To do: Return the material exactly, first line through the line containing "q = P(1243, 187, 92);", and nothing more. Pictures stay out.
-- START OF Raw data --
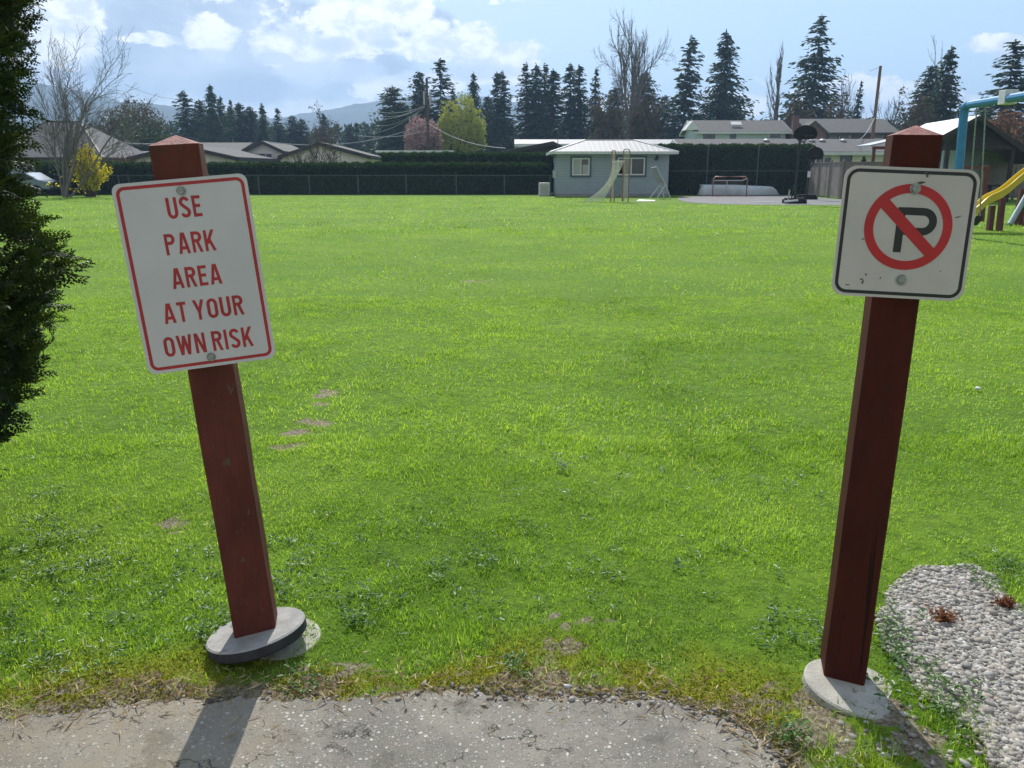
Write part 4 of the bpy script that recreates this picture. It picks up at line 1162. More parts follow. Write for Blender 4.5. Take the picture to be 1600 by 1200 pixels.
gb.build('bay_roof', roof_grey, r11)
q = P(1243, 187, 92); mb = MB().box((q.x - .3, 91.7, 0), (q.x + .3, 92.3, q.z + .25)); mb.box((q.x - .36, 91.64, q.z + .25), (q.x + .36, 92.36, q.z + .38)); tag(mb.build('chimney', wall_brick), 'square red-brown chimney between the pale blue house and brick house', 'chimney')

# ------------------------------------------------------------------ court, fences, hedges
court = [G(x, y) for x, y in ((1058, 307.5), (1061, 313), (1075, 316.5), (1112, 319), (1180, 320.5), (1310, 321), (1420, 322), (1420, 314), (1310, 311.5), (1262, 308), (1232, 306), (1180, 305.5))]
tag(MB().prism([(p.x, p.y) for p in court], -.03, .012).build('court', mat('court_asphalt', (0.16, 0.155, 0.155), 0.8, 0.15, 1.5, bump=.3, bscale=60)), kind='structure')
c0_, c1_ = G(1176, 316.5), G(1211, 316.5)
tag(MB().box((c0_.x, c0_.y - .12, .014), (c1_.x, c0_.y + .12, .030)).build('base_plate', mat('white_board', (0.6, 0.6, 0.6), 0.6, 0.05)), 'flat white board lying on the court left of the hoops', 'board')

galv = mat('galvanised_pipe', (0.30, 0.31, 0.31), 0.45, 0.15, 10, metal=0.6)
galv_d = mat('dull_green_pipe', (0.10, 0.13, 0.12), 0.5, 0.15, 10, metal=0.3)


def chain_fence(label, pts, h, post_ts, pm, rail=True, cell=0.11, wire=0.004, rail_z=None):
    a, b_ = Vector(pts[0]), Vector(pts[1]); d = b_ - a; L = d.length; u = d.normalized()
    root = thing('chain_link_fence', label, 'fence', ((a + b_) / 2)[:2] + (0,) if False else ((a.x + b_.x) / 2, (a.y + b_.y) / 2, 0))
    for t in post_ts:
        p = a + u * t * L; MB().tube([(p.x, p.y, -.05), (p.x, p.y, h + .05)], .032, 8).build('post', pm, root)
    zr = rail_z or h
    MB().tube([a + Vector((0, 0, zr)), b_ + Vector((0, 0, zr))], .022, 6).build('rail', pm, root)
    Vs = []; n = int((L + h) / cell)
    s = np.array([u.x, u.y, 0]); nrm = np.array([-u.y, u.x, 0]); q = 0
    for sg in (0, 1):
        for i in range(n):
            x0 = i * cell - h; x1 = x0 + h; z0, z1 = 0.03, h
            if x0 < 0: z0 = -x0 + .03; x0 = 0
            if x1 > L: z1 = h - (x1 - L); x1 = L
            if z1 <= z0: continue
            if sg: x0, x1 = L - x0, L - x1
            A = np.array([a.x, a.y, z0]) + s * x0; B = np.array([a.x, a.y, z1]) + s * x1
            w = np.array([0, 0, wire * .7]) ; o3 = nrm * wire * (1 if sg else -1)
            Vs += [A - w + o3, A + w + o3, B + w + o3, B - w + o3]; q += 1
    np_mesh('mesh_panel', np.array(Vs), np.arange(4 * q).reshape(-1, 4), pm, root)
    return root


Yf = 52.0
fa, fb_ = P(150, 300, Yf), P(862, 300, Yf)
ts = [(P(x, 300, Yf).x - fa.x) / (fb_.x - fa.x) for x in (152, 188, 203, 252, 329, 405, 484, 560, 635, 713, 788, 860)]
chain_fence('low chain-link fence with a thin top rail in front of the left hedge', ((fa.x, Yf, 0), (fb_.x, Yf, 0)), 1.16, ts, galv_d)
q0, q1 = P(1046, 300, 50.8), P(1264, 300, 50.8)
ts = [(P(x, 300, 50.8).x - q0.x) / (q1.x - q0.x) for x in (1103, 1181)] + [1.0]
chain_fence('tall chain-link fence on slim pale poles in front of the right hedge', ((q0.x, 50.8, 0), (q1.x, 50.8, 0)), P(1100, 228, 50.8).z, ts, galv_d, rail_z=P(1100, 267, 50.8).z)

hedge_m = foliage('hedge_foliage', [(0.010, 0.026, 0.009), (0.020, 0.046, 0.012), (0.042, 0.08, 0.018), (0.10, 0.14, 0.028)], (1.4, 1.5, 0.7), 0.38, 0.6, 0.2)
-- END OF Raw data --
Result below:
Write part 4 of the bpy script that recreates this picture. It picks up at line 1162. More parts follow. Write for Blender 4.5. Take the picture to be 1600 by 1200 pixels.
gb.build('bay_roof', roof_grey, r11)
q = P(1243, 187, 92); mb = MB().box((q.x - .3, 91.7, 0), (q.x + .3, 92.3, q.z + .25)); mb.box((q.x - .36, 91.64, q.z + .25), (q.x + .36, 92.36, q.z + .38)); tag(mb.build('chimney', wall_brick), 'square red-brown chimney between the pale blue house and brick house', 'chimney')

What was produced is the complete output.